The transgender part is the far more obvious matter of a male proclaiming to be and behaving similarly to a woman being treated differently from a female being... Well, treating them differently for similar behavior on the basis of sex. Within the space where discrimination is criminalized, you cannot treat them differently if they are behaving similarly, and so transgender persons making attempts at "passing" as the other sex must be treated the same for matters discrimination is forbidden in.
 

prinCZess

Warrior, Writer, Performer, Perv
If you are writing your own comment, make sure to write ATF 2021R-08 in your comment, as comments that do not use that phrase may be discarded. If you do own a stabilizing brace I'm not sure whether or not you should mention that in the comment regarding personal impact, because the comment does have to have your name attached to be read IIRC.
As I understand/read things (could be wrong), comments require the 'ATF 2021R-08' be referenced and have a name and mailing address included to qualify for official review/potential-response.
Which is kind of a shitty level of self-exposure to put people under for anything publicly-available on the internet. But it is what it is.

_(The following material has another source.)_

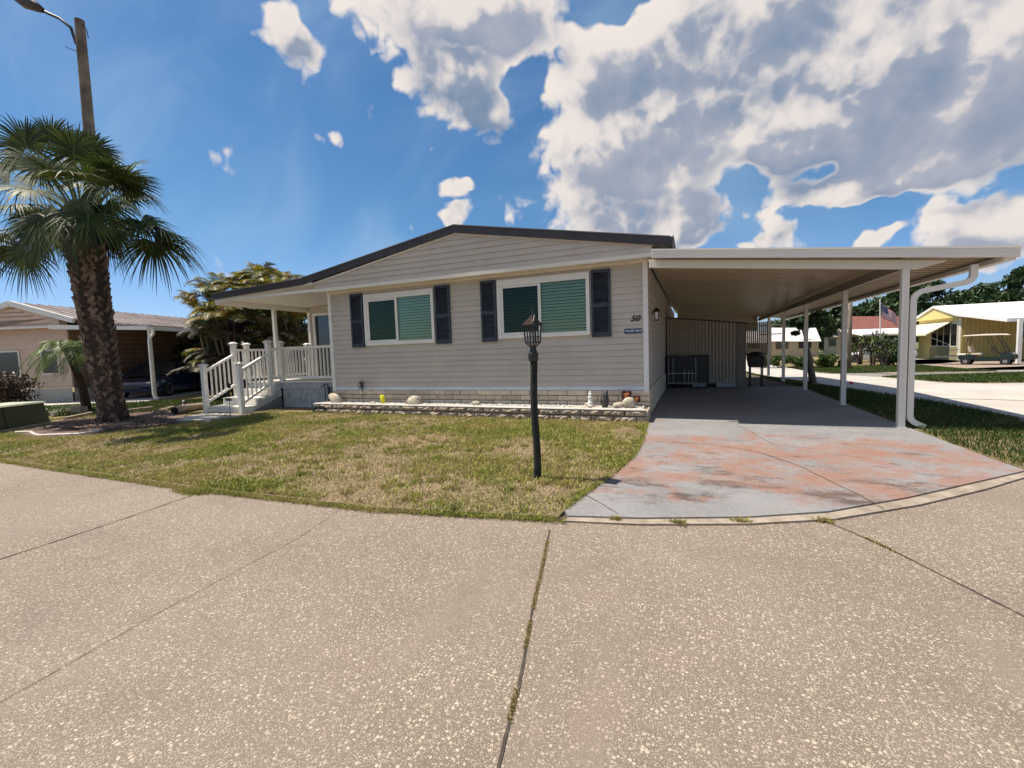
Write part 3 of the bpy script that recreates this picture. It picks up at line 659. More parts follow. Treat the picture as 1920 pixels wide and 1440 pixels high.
# side wall under the carport
ss = MB(); z = Z0 + .055
while z < Z1 - .02: lap(ss, YF + .05, YB, XR - .03, z, min(ROW, Z1 - z), axis='x', s=1); z += ROW
ss.build('side_siding', MT['neighdark'] if False else MT['siding'], house)
# gable: closed box overhanging the wall, its courses cut by the rake
gb = MB(); gb.prism([(-8.38, YG + .016, 2.96), (-8.38, YG + .016, rake(-8.38)), (-4.5, YG + .016, rake(-4.5)), (-.64, YG + .016, rake(-.64)), (-.64, YG + .016, 2.96)], (0, .10, 0))
gb.build('gable', MT['siding'], house)
gs = MB(); z = 2.985
while z < 3.76:
    hw0 = (3.79 - z) / .175; hw1 = max(0.02, (3.79 - min(z + ROW, 3.785)) / .175)
    xa, xb = max(-8.37, -4.5 - hw0), min(-.65, -4.5 + hw0); xc, xd = max(-8.37, -4.5 - hw1), min(-.65, -4.5 + hw1)
    y = YG + .016; gs.add([(xa, y - .023, z), (xb, y - .023, z), (xd, y - .003, min(z + ROW, 3.785)), (xc, y - .003, min(z + ROW, 3.785)), (xa, y, z), (xb, y, z)], [(0, 1, 2, 3), (0, 4, 5, 1)]); z += ROW
gs.build('gable_siding', MT['siding'], house)
sf = MB(); n = 0; x = -8.38
while x < -.64:   # grooved soffit boards
    x2 = min(x + .10, -.64); sf.box(x, x2 - .006, YG + .02, YF + .03, 2.925 + (0 if n % 2 else .003), 2.955); x = x2; n += 1
sf.build('soffit', MT['cream'], house)
tr = MB(); tr.box(-8.40, -.62, YG - .012, YG + .012, 2.915, 2.985); tr.box(-8.33, -.68, YF - .03, YF + .018, 2.885, 2.924)
tr.build('soffit_trim', MT['cream'], house)
rk = MB()
for s in (-1, 1):   # light strip beneath the brown fascia
    xe = -8.38 if s < 0 else -.60
    a = Vector((-4.5, YG - .0, rake(-4.5))); b = Vector((xe, YG, rake(xe)))
    rk.hexa([(min(a.x, b.x), YG - .02, (a if a.x < b.x else b).z - .005), (max(a.x, b.x), YG - .02, (b if a.x < b.x else a).z - .005), (max(a.x, b.x), YG + .01, (b if a.x < b.x else a).z - .005), (min(a.x, b.x), YG + .01, (a if a.x < b.x else b).z - .005),
             (min(a.x, b.x), YG - .02, (a if a.x < b.x else b).z + .03), (max(a.x, b.x), YG - .02, (b if a.x < b.x else a).z + .03), (max(a.x, b.x), YG + .01, (b if a.x < b.x else a).z + .03), (min(a.x, b.x), YG + .01, (a if a.x < b.x else b).z + .03)])
rk.build('rake_trim', MT['cream'], house)
for a_, b_ in ((XL - .01, XL + .075), (XR - .085, XR + .005)): ct = MB(); ct.box(a_, b_, YF - .02, YF + .03, .50, 2.92); ct.build('corner_trim', MT['white'], house, bevel=.004)
st = MB(); st.box(XL + .075, XR - .085, YF - .016, YF + .02, .535, .612); st.build('bottom_trim', MT['skirt_trim'], house, bevel=.004)
# roof: fascia follows apex, rake and the flatter porch roof on the left
PR = [(-11.95, 3.00), (-8.75, 3.115), (-4.5, 3.81), (-.32, 3.055)]
def thick_strip(mb, pts, y0, y1, lo, hi):
    for (xa, za), (xb, zb) in zip(pts, pts[1:]):
        mb.hexa([(xa, y0, za + lo), (xb, y0, zb + lo), (xb, y1, zb + lo), (xa, y1, za + lo), (xa, y0, za + hi), (xb, y0, zb + hi), (xb, y1, zb + hi), (xa, y1, za + hi)])
fa = MB(); thick_strip(fa, PR, YG - .06, YG - .022, .0, .145); fa.box(-.32, -.29, YG - .06, YB + .2, 3.06, 3.205); fa.build('fascia', MT['fascia'], house)
de = MB(); thick_strip(de, PR, YG - .075, YG + .1, .147, .165); de.box(-.29, -.27, YG - .075, YB + .2, 3.19, 3.222); de.build('drip_edge', MT['drip'], house)
rf = MB(); thick_strip(rf, PR[1:], YG - .021, YB + .2, .06, .146); rf.build('roof', MT['roofing'], house)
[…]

I'm poking at a lengthier comment to make and would encourage others to do the same (since, last I checked, there is somewhat of a dearth of 'fuck you fedboys' pathos being expressed so hitting the other side of the spectrum seems worthwhile), but the GOA's prepared statement isn't bad for a starter and general-purpose expression of disfavor.
 

Abhorsen

Local Degenerate
Moderator
Staff Member
Comrade
Osaul
'm poking at a lengthier comment to make and would encourage others to do the same (since, last I checked, there is somewhat of a dearth of 'fuck you fedboys' pathos being expressed so hitting the other side of the spectrum seems worthwhile), but the GOA's prepared statement isn't bad for a starter and general-purpose expression of disfavor.
Don't just copy the GOA's though, or they don't need extra time to del with your response. Try to make it as different and unique as possible, and leave out profanity.
 

Bacle

When the effort is no longer profitable...
Founder
I like to think that most cops are good people doing a thankless job. They usually don't make the news unless they've screwed up in some newsworthy way. You're never going to hear about the ones who do stuff like giving a homeless man her lunch instead of a citation unless you happen to know the homeless man and he feels like sharing the story.
Except you do hear about them, people just don't pay attention to it on a national level most of the time.

I used to believe most cops were good people like you do, and I think it is a rather thankless job many times.

However, like with many things, the Wu Flu exposed the corruption of America's LEO agencies.

Now...now I think for every good cop in the force, we have a dozen officers more loyal to their paycheck than the Constitution, a few using it as a stepping stone to more power, and few using it so they can legally act as bullies.

And that's before you get to the Federal level, where the shady shit the FBI has been linked to just keeps growing.

This is part of why I have accepted we live in a banana republic now, because the facades have all come off over the last year or so.
 

Cherico

Well-known member
Except you do hear about them, people just don't pay attention to it on a national level most of the time.

I used to believe most cops were good people like you do, and I think it is a rather thankless job many times.

However, like with many things, the Wu Flu exposed the corruption of America's LEO agencies.

Now...now I think for every good cop in the force, we have a dozen officers more loyal to their paycheck than the Constitution, a few using it as a stepping stone to more power, and few using it so they can legally act as bullies.

And that's before you get to the Federal level, where the shady shit the FBI has been linked to just keeps growing.

This is part of why I have accepted we live in a banana republic now, because the facades have all come off over the last year or so.

The FBI didn't become shady it started that way and stayed that way.